The bottom line is that by default, movement of large
institutional assets over the last half decade has created the
perfect environment for higher risk assets to outperform and for
the large cap US stocks to at best lay dead. We need to
realize that during the current cycle, relative small versus large
cap investment performance has as much to do with the changing
structure of institutional portfolios as it does with the
fundamental merits of large and small company stocks. When
we recently looked at 2006 US equity mutual fund inflow
characteristics in one of our subscriber discussions, we mentioned
that for the first time in memory, large equity index fund inflows
have been negative YTD in 2006 while flows to aggressive funds are
up strongly and flows into small cap funds remains solidly
positive.

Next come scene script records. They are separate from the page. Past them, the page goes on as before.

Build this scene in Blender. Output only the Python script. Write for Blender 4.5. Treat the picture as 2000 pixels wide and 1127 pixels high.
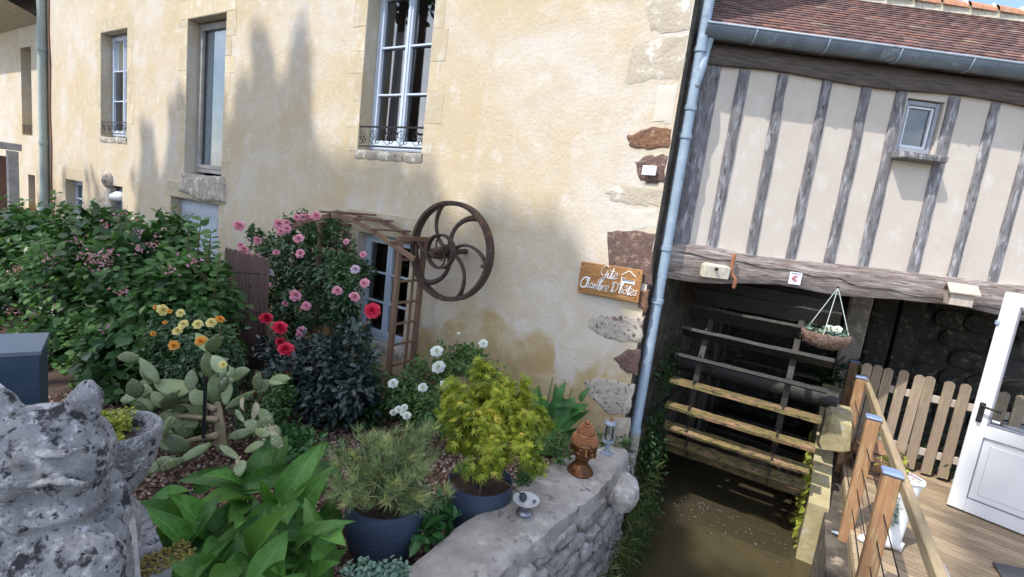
import bpy, bmesh, math, random
import numpy as np
from mathutils import Vector, Matrix, noise

# ------------------------------------------------------------------ camera, world, sun, exposure
scene = bpy.context.scene
for o in list(bpy.data.objects):
    bpy.data.objects.remove(o)
COL = scene.collection
PITCH, ROLL, YAW, FPX = math.radians(8.52), math.radians(7.16), math.radians(31.03), 960.0
ANG_T = math.radians(31.95)            # direction of the half-timbered wall against the main wall

def _rot():
    cp, sp = math.cos(PITCH), math.sin(PITCH)
    r = np.array([1, 0, 0.]); f = np.array([0, cp, -sp]); d = np.array([0, -sp, -cp])
    r2 = math.cos(ROLL) * r - math.sin(ROLL) * d
    d2 = np.cross(f, r2)
    m = np.stack([r2, d2, f], 1)
    c, s = math.cos(YAW), math.sin(YAW)
    return np.array([[c, -s, 0], [s, c, 0], [0, 0, 1.]]) @ m
W = _rot()
cam_d = bpy.data.cameras.new('camera'); cam = bpy.data.objects.new('camera', cam_d); COL.objects.link(cam)
cam.matrix_world = Matrix([[W[0, 0], -W[0, 1], -W[0, 2], 0], [W[1, 0], -W[1, 1], -W[1, 2], 0],
                           [W[2, 0], -W[2, 1], -W[2, 2], 0], [0, 0, 0, 1]])
cam_d.sensor_width = 36; cam_d.lens = FPX / 2000 * 36; cam_d.clip_start = .05; cam_d.clip_end = 3000
scene.camera = cam
SUN_EL = math.radians(55)
LH = Vector((.40, .917)).normalized()      # horizontal travel of the sunlight
world = bpy.data.worlds.new('World'); scene.world = world; world.use_nodes = True
wn = world.node_tree; wn.nodes.clear()
wo = wn.nodes.new('ShaderNodeOutputWorld'); bg = wn.nodes.new('ShaderNodeBackground')
sky = wn.nodes.new('ShaderNodeTexSky'); sky.sky_type = 'NISHITA'; sky.sun_disc = False
sky.sun_elevation = SUN_EL; sky.sun_rotation = math.atan2(-LH.x, -LH.y)
sky.air_density = 1.0; sky.dust_density = 1.6; sky.ozone_density = 1.0
tc = wn.nodes.new('ShaderNodeTexCoord'); mp = wn.nodes.new('ShaderNodeMapping'); mp.inputs['Scale'].default_value = (1, 1, 2.6)
nz = wn.nodes.new('ShaderNodeTexNoise'); nz.inputs['Scale'].default_value = 2.2; nz.inputs['Detail'].default_value = 8
rp = wn.nodes.new('ShaderNodeValToRGB'); rp.color_ramp.elements[0].position = .50; rp.color_ramp.elements[1].position = .72
mx = wn.nodes.new('ShaderNodeMixRGB'); mx.inputs['Color2'].default_value = (11, 11.3, 12, 1)
wn.links.new(tc.outputs['Generated'], mp.inputs[0]); wn.links.new(mp.outputs[0], nz.inputs['Vector'])
wn.links.new(nz.outputs[0], rp.inputs[0]); wn.links.new(rp.outputs[0], mx.inputs['Fac'])
wn.links.new(sky.outputs[0], mx.inputs['Color1']); wn.links.new(mx.outputs[0], bg.inputs['Color'])
bg.inputs['Strength'].default_value = .15
wn.links.new(bg.outputs[0], wo.inputs[0])
sd = bpy.data.lights.new('sun', 'SUN'); sd.energy = 2.45; sd.angle = math.radians(.7); sd.color = (1, .95, .87)
sun = bpy.data.objects.new('sun', sd); COL.objects.link(sun)
LD = Vector((LH.x * math.cos(SUN_EL), LH.y * math.cos(SUN_EL), -math.sin(SUN_EL)))
sun.rotation_euler = LD.to_track_quat('-Z', 'Y').to_euler(); sun.location = (-8, -16, 22)
vs = scene.view_settings; vs.view_transform = 'Standard'; vs.look = 'None'; vs.gamma = 1; vs.use_curve_mapping = False
vs.exposure = 1.1

# ------------------------------------------------------------------ helpers
rnd = random.Random(7)
def ray(px, py): return W @ np.array([px - 1000, py - 563.5, FPX])
def aty(px, py, y): r = ray(px, py); return Vector(r * (y / r[1]))
def atx(px, py, x): r = ray(px, py); return Vector(r * (x / r[0]))
def atz(px, py, z): r = ray(px, py); return Vector(r * (z / r[2]))
def U(a, b): return rnd.uniform(a, b)
YW = 4.4; XC = -1.24; G = -2.15; WATER = -2.78; DECK = -2.13; TOPW = -1.88

ORIG = {}
def thing(name, label, cat, loc=(0, 0, 0), group=None):
    o = bpy.data.objects.new(name, None); COL.objects.link(o); o.location = loc
    o.empty_display_size = .1
    o['label'] = label; o['category'] = cat
    if group: o['group'] = group
    ORIG[o.name] = Vector(loc)
    return o
def tag(o, label, cat, group=None):
    o['label'] = label; o['category'] = cat
    if group: o['group'] = group
    return o
def origin_of(o):
    while o is not None and o.parent is not None: o = o.parent
    return ORIG.get(o.name, Vector((0, 0, 0))) if o is not None else Vector((0, 0, 0))
def link(name, me, parent=None, kind=None, loc=None):
    o = bpy.data.objects.new(name, me); COL.objects.link(o)
    if parent is not None: o.parent = parent
    if kind: o['kind'] = kind
    if loc is not None: o.location = Vector(loc) - (origin_of(parent) if parent is not None else Vector())
    return o

class MB:
    def __init__(s): s.v = []; s.f = []
    def add(s, vs_, fs):
        n = len(s.v); s.v += [tuple(v) for v in vs_]; s.f += [tuple(i + n for i in f) for f in fs]
    def quad(s, a, b, c, d): s.add([a, b, c, d], [(0, 1, 2, 3)])
    def box(s, c, size, ux=Vector((1, 0, 0)), uy=Vector((0, 1, 0)), uz=Vector((0, 0, 1)), j=0, ch=0):
        c = Vector(c); hx, hy, hz = [k / 2 for k in size]
        if ch <= 0:
            vs_ = []
            for z in (-1, 1):
                for y in (-1, 1):
                    for x in (-1, 1):
                        vs_.append(c + ux * (x * hx + U(-j, j)) + uy * (y * hy + U(-j, j)) + uz * (z * hz + U(-j, j)))
            s.add(vs_, [(0, 2, 3, 1), (4, 5, 7, 6), (0, 1, 5, 4), (2, 6, 7, 3), (0, 4, 6, 2), (1, 3, 7, 5)])
        else:
            bm = bmesh.new(); bmesh.ops.create_cube(bm, size=1)
            for v in bm.verts: v.co = Vector((v.co.x * size[0], v.co.y * size[1], v.co.z * size[2]))
            bmesh.ops.bevel(bm, geom=list(bm.edges), offset=min(ch, min(size) * .45), segments=1, affect='EDGES')
            bm.verts.index_update()
            s.add([c + ux * (v.co.x + U(-j, j)) + uy * (v.co.y + U(-j, j)) + uz * (v.co.z + U(-j, j)) for v in bm.verts],
                  [[v.index for v in f.verts] for f in bm.faces]); bm.free()
        return s
    def bar(s, a, b, w, h, up=Vector((0, 0, 1)), ch=0, j=0):
        a = Vector(a); b = Vector(b); d = b - a; L = d.length; d.normalize()
        y = up.cross(d)
        if y.length < 1e-4: y = Vector((0, 1, 0)).cross(d)
        y.normalize(); z = d.cross(y)
        return s.box((a + b) / 2, (L, w, h), d, y, z, ch=ch, j=j)
    def tube(s, pts, r, seg=8, cap=True, flat=1.0):
        pts = [Vector(p) for p in pts]; n = len(pts)
        rs = r if isinstance(r, (list, tuple)) else [r] * n
        base = len(s.v); prev = None
        for i, p in enumerate(pts):
            t = (pts[min(i + 1, n - 1)] - pts[max(i - 1, 0)])
            if t.length < 1e-9: t = Vector((0, 0, 1))
            t.normalize()
            if prev is None:
                a = Vector((0, 0, 1)) if abs(t.z) < .9 else Vector((0, 1, 0))
                x = t.cross(a).normalized()
            else:
                x = (prev - t * prev.dot(t))
                x = x.normalized() if x.length > 1e-6 else t.orthogonal().normalized()
            prev = x; y = t.cross(x)
            for k in range(seg):
                an = 2 * math.pi * k / seg
                s.v.append(tuple(p + (x * math.cos(an) + y * math.sin(an) * flat) * rs[i]))
        for i in range(n - 1):
            for k in range(seg):
                a = base + i * seg + k; b = base + i * seg + (k + 1) % seg
                s.f.append((a, b, b + seg, a + seg))
        if cap:
            s.f.append(tuple(base + k for k in range(seg))[::-1]); s.f.append(tuple(base + (n - 1) * seg + k for k in range(seg)))
        return s
    def lathe(s, prof, c=(0, 0, 0), seg=28, axis=None, fl=None):
        c = Vector(c); base = len(s.v); n = len(prof)
        az = Vector(axis).normalized() if axis is not None else Vector((0, 0, 1))
        ax = az.orthogonal().normalized() if axis is not None else Vector((1, 0, 0)); ay = az.cross(ax)
        for (r, z) in prof:
            for k in range(seg):
                a = 2 * math.pi * k / seg
                rr = r * (fl(a, z) if fl else 1)
                s.v.append(tuple(c + ax * (rr * math.cos(a)) + ay * (rr * math.sin(a)) + az * z))
        for i in range(n - 1):
            for k in range(seg):
                a = base + i * seg + k; b = base + i * seg + (k + 1) % seg
                s.f.append((a, b, b + seg, a + seg))
        return s
    def prism(s, poly, d):
        """poly: list of 3d points, extruded by vector d"""
        n = len(poly); d = Vector(d); poly = [Vector(p) for p in poly]
        s.add(poly + [p + d for p in poly], [tuple(range(n))[::-1], tuple(range(n, 2 * n))] + [(i, (i + 1) % n, (i + 1) % n + n, i + n) for i in range(n)])
        return s
    def mesh(s, name, m, off=Vector((0, 0, 0)), smooth=False):
        me = bpy.data.meshes.new(name)
        me.from_pydata([(v[0] - off.x, v[1] - off.y, v[2] - off.z) for v in s.v], [], s.f)
        me.materials.append(m)
        if smooth: me.shade_smooth()
        me.validate(); me.update()
        bm = bmesh.new(); bm.from_mesh(me); bmesh.ops.recalc_face_normals(bm, faces=bm.faces); bm.to_mesh(me); bm.free()
        return me
    def build(s, name, m, parent=None, smooth=False, kind=None, sharp=None):
        me = s.mesh(name, m, origin_of(parent) if parent is not None else Vector((0, 0, 0)), smooth)
        if smooth and sharp: me.set_sharp_from_angle(angle=math.radians(sharp))
        return link(name, me, parent, kind)
    def own(s, name, m, at, smooth=False):      # a single-mesh thing whose origin is at "at"
        at = Vector(at); me = s.mesh(name, m, at, smooth); o = link(name, me); o.location = at
        if smooth: me.set_sharp_from_angle(angle=math.radians(40))
        return o

def copy_tree(o, parent=None):
    c = o.copy(); COL.objects.link(c)
    if parent is not None: c.parent = parent
    for ch in o.children: copy_tree(ch, c)
    return c

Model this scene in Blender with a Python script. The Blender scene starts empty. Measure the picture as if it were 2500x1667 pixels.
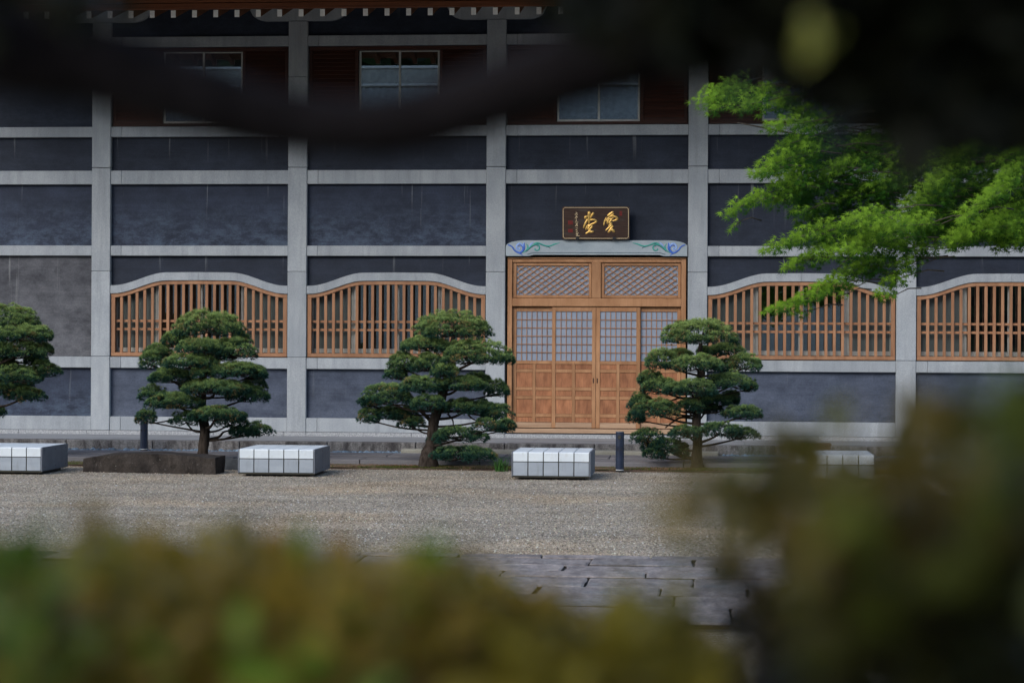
import bpy, bmesh, math, random
import numpy as np
from math import sin, cos, radians, pi, sqrt
from mathutils import Matrix, Vector

SC = bpy.context.scene
COL = SC.collection
rng = np.random.default_rng(7)
random.seed(7)

# ------------------------------------------------------------------ camera
FPX, YAW, PITCH, ROLL = 5157.5, .0904893, .00037678, .00483654
CAM = np.array([0, 0, 1.97])
_f = np.array([-sin(YAW)*cos(PITCH), cos(YAW)*cos(PITCH), sin(PITCH)])
_r = np.array([cos(YAW), sin(YAW), 0.0])
_u = np.cross(_r, _f)
CR = _r*cos(ROLL) + _u*sin(ROLL)
CU = -_r*sin(ROLL) + _u*cos(ROLL)
cd = bpy.data.cameras.new('camera')
cam = bpy.data.objects.new('camera', cd)
COL.objects.link(cam)
cam.matrix_world = Matrix(((CR[0], CU[0], -_f[0], CAM[0]), (CR[1], CU[1], -_f[1], CAM[1]),
                           (CR[2], CU[2], -_f[2], CAM[2]), (0, 0, 0, 1)))
cd.sensor_width = 36.0
cd.lens = FPX/2500*36
cd.clip_start, cd.clip_end = .05, 1500
cd.dof.use_dof = True
cd.dof.focus_distance = 29.5
cd.dof.aperture_fstop = 5.2
cd.dof.aperture_blades = 9
SC.camera = cam

# ------------------------------------------------------------------ light
SUN_EL, SUN_AZ = radians(33), radians(210)       # soft light from behind the camera, slightly left
w = bpy.data.worlds.new('World'); SC.world = w; w.use_nodes = True
nt = w.node_tree; nt.nodes.clear()
sky = nt.nodes.new('ShaderNodeTexSky'); sky.sky_type = 'NISHITA'; sky.sun_disc = False
sky.sun_elevation = SUN_EL; sky.sun_rotation = SUN_AZ
sky.air_density = 1.0; sky.dust_density = 1.4; sky.ozone_density = 1.6
bg = nt.nodes.new('ShaderNodeBackground'); bg.inputs[1].default_value = .106
wo = nt.nodes.new('ShaderNodeOutputWorld')
nt.links.new(sky.outputs[0], bg.inputs[0]); nt.links.new(bg.outputs[0], wo.inputs[0])
sd = bpy.data.lights.new('sun', 'SUN'); sd.energy = .85; sd.angle = radians(35); sd.color = (1, .97, .93)
sun = bpy.data.objects.new('sun', sd); COL.objects.link(sun)
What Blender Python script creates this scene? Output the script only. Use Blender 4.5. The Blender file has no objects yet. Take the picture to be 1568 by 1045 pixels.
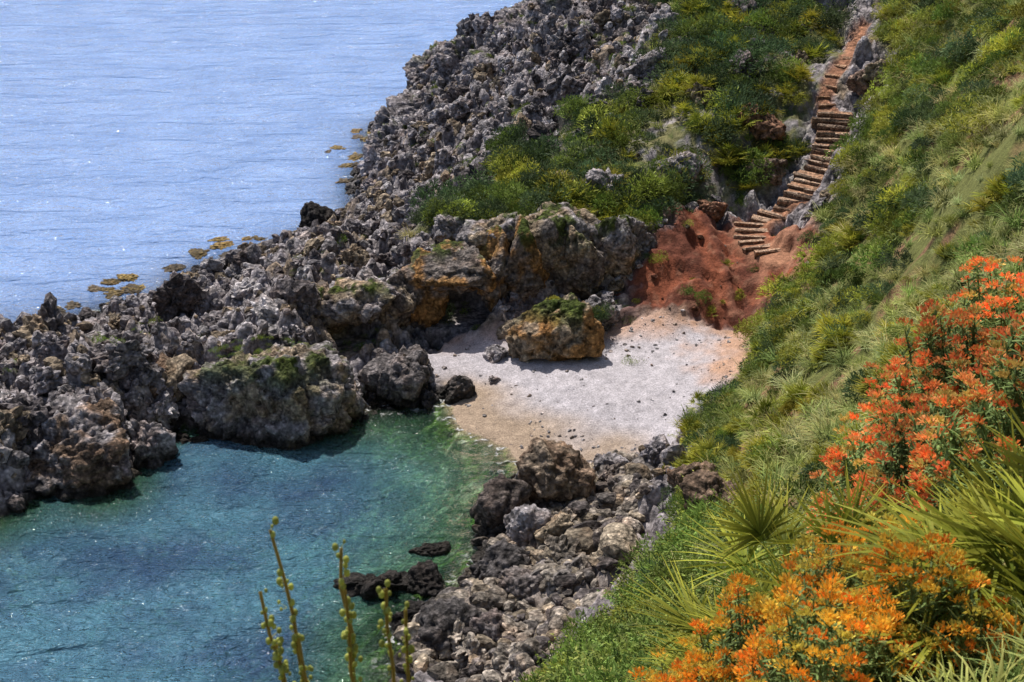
import bpy, bmesh, numpy as np, math, random
from mathutils import Vector
rng=np.random.default_rng(7); random.seed(7)
SC=bpy.context.scene
C25,S25=math.cos(math.radians(25)),math.sin(math.radians(25))
# ---------- survey: bearing / depression readings taken from the viewpoint + height -> world metres
def P(u,v,z):
    dx=(u-784)/2178; dy=(522.5-v)/2178
    b=S25-dy*C25; t=(25-z)/b
    return (t*dx, t*(C25+dy*S25), z)
ctrl=[P(*c) for c in [
(0,520,0),(80,500,0),(170,475,0),(265,450,0),(310,410,0),(450,368,0),(520,335,0),(542,282,0),(570,242,0),(565,205,0),
(0,790,0),(120,750,0),(200,715,0),(480,660,0),(560,630,0),(640,615,0),(700,655,0),(800,712,0),(745,790,-.1),(750,830,0),(700,900,0),(610,960,0),(600,1045,0),
(60,720,.8),(180,660,1.2),(300,640,.3),(400,640,.2),(600,580,.8),(640,560,.7),(250,600,1.5),
(600,700,-.9),(500,750,-1.6),(300,750,-2),(300,900,-2.6),(500,900,-2.2),(100,850,-2.6),(100,1000,-3),(400,1040,-3),(650,760,-1.2),(650,850,-1.2),(720,720,-.5),
(100,580,2.0),(30,640,1.7),(230,520,1.8),(330,460,1.2),(400,450,1.9),(480,470,2.4),(550,420,2.6),(600,380,3),(560,345,1.5),(650,300,2.6),(612,240,1.5),(630,185,1.6),
(655,125,2.9),(675,92,3.3),(750,95,4.8),(710,185,3.4),(700,250,3),(800,200,4.7),(795,115,5.7),(822,40,7.1),(900,60,7.3),(900,150,6),(1000,20,8.5),(1000,120,7),(1100,60,8.5),(1100,200,6.2),
(1200,100,8.2),(860,280,4.3),(950,250,5.2),(1000,300,4.6),(1050,230,5.5),(1130,270,4.6),(1050,340,3.8),
(1300,50,8.8),(1280,175,6.8),(1230,300,4.4),(1190,330,3.7),(1140,350,3.2),(1190,390,3.2),(1300,0,10),(1400,50,10),(1400,150,8.5),(1568,0,13.5),(1480,0,12),(1350,250,7),(1300,350,5),(1450,250,9.5),
(1568,200,12.5),(1568,300,12.5),(1568,400,12.5),(1250,400,3.8),(1200,450,2.8),(1350,400,6),(1300,480,5),(1450,450,8.5),(1400,550,8.3),(1300,600,6.5),(1220,560,4),(1150,620,2.8),(1170,700,4),(1080,720,2.2),
(1568,500,13),(1450,640,11),(1300,720,9),(1200,800,7.5),(1100,870,6),(1000,900,3),(960,800,1.5),(900,870,1.3),(900,980,3),(800,1000,1.3),(850,1045,2.5),(980,1000,6),(1100,960,9),(1000,1045,9),(1300,900,14),(1200,1045,15),(1568,700,16),(1568,850,19),(1568,1045,21),(1300,1045,19),
(850,560,.9),(950,620,.8),(1000,560,1.1),(900,680,.35),(720,560,.5),(720,520,.8),(800,620,.5),(760,680,0),(1100,500,1.3),(1050,520,1.2),(1000,440,2.2),(1030,380,3.3),(1080,600,1.2),(1040,690,.9),(1155,500,1.3),
(700,500,.9),(720,400,3.3),(850,330,4.2),(880,470,1.2),(620,440,2.2),(600,520,1),(650,510,.9),(540,540,1.2),(480,600,.8)]]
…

Remember, the large institutions leave a huge
asset performance wake into which the public is ultimately
drawn. We’re watching this very thing occur right now. The
public is selling their large cap index oriented mutual funds so
far this year. Remember, at least historically, these folks are
always wrong at important market inflection points. So as we
move ahead, we need to think about how much small cap strength and
large cap weakness is actually reflective of company specific
business fundamentals, valuations, etc., and how much is
attributable to the ongoing continuation of large institutional
portfolio rebalancing. In other words, are individual
company small cap investment opportunities leading money to the
sector, or is the reallocation of institutional investment money
simply "creating" small cap out performance while in
extended transition? In our minds, the correct answer to
that question will have a large bearing on how we allocate our own
investment dollars ahead.
As you’ve probably anticipated by now, it's time to look at
some numbers and relationships. First, we believe there is
an observable pattern between the growth in hedge assets under
management over time and the relative performance relationship
between large and small cap equity sectors. Below is a combo
chart showing the growth in hedge industry assets since
1990. Below in the top portion of the chart is the same
Russell 2000 and S&P relative performance chart we showed
above.

What we notice is that between 1993 and 1995, money being
allocated to the hedge complex grew very slowly. In fact
nominal dollar growth over these few years was smaller than some
monthly growth in hedge assets we've experienced from time to time
over the last few years. And although there was decent hedge
investment asset growth during 1996 and 1997, additional money
being allocated into hedge vehicles in 1998 literally dried
up. As is coincidentally true in the bottom portion of the
chart, between year-end 1993 and 1998, Russell 2000 investment
performance plummeted relative to the S&P. You remember
the old saying which is not to be forgotten - follow the
money. When the hedge industry was not receiving meaningful
additional funding, so too neither were small cap issues
outperforming their large cap amigos.
But we think taking this one step further makes the analysis
much more meaningful and gives us something to watch and monitor
directly. Below is a chart of hedge assets as a percentage
of the total capitalization of US equities. The hedge data
is the same used to construct the chart above. The equity
market capitalization numbers come directly from the Fed Flow of
Funds report. In other words, we have not had the ability to
manipulate the form of the graph in any manner. Our whole
thesis of the importance of the rate of hedge funding and
institutional portfolio allocation comes clear below. You
can see that although hedge assets were growing in nominal dollars
from 1993-2000 in the chart above, the graph below tells us that
hedge assets as a percentage of total equity market capitalization
was flat over this same period. We believe this is very
important in that perhaps the correct question in trying to get a
sense for large versus small cap relative performance near term
becomes, is the hedge complex becoming a larger part of an
expanding equity market, a smaller part, or simply remaining
flat? Quite simply, are hedge assets growing at the margin
relative to the total equity market or not?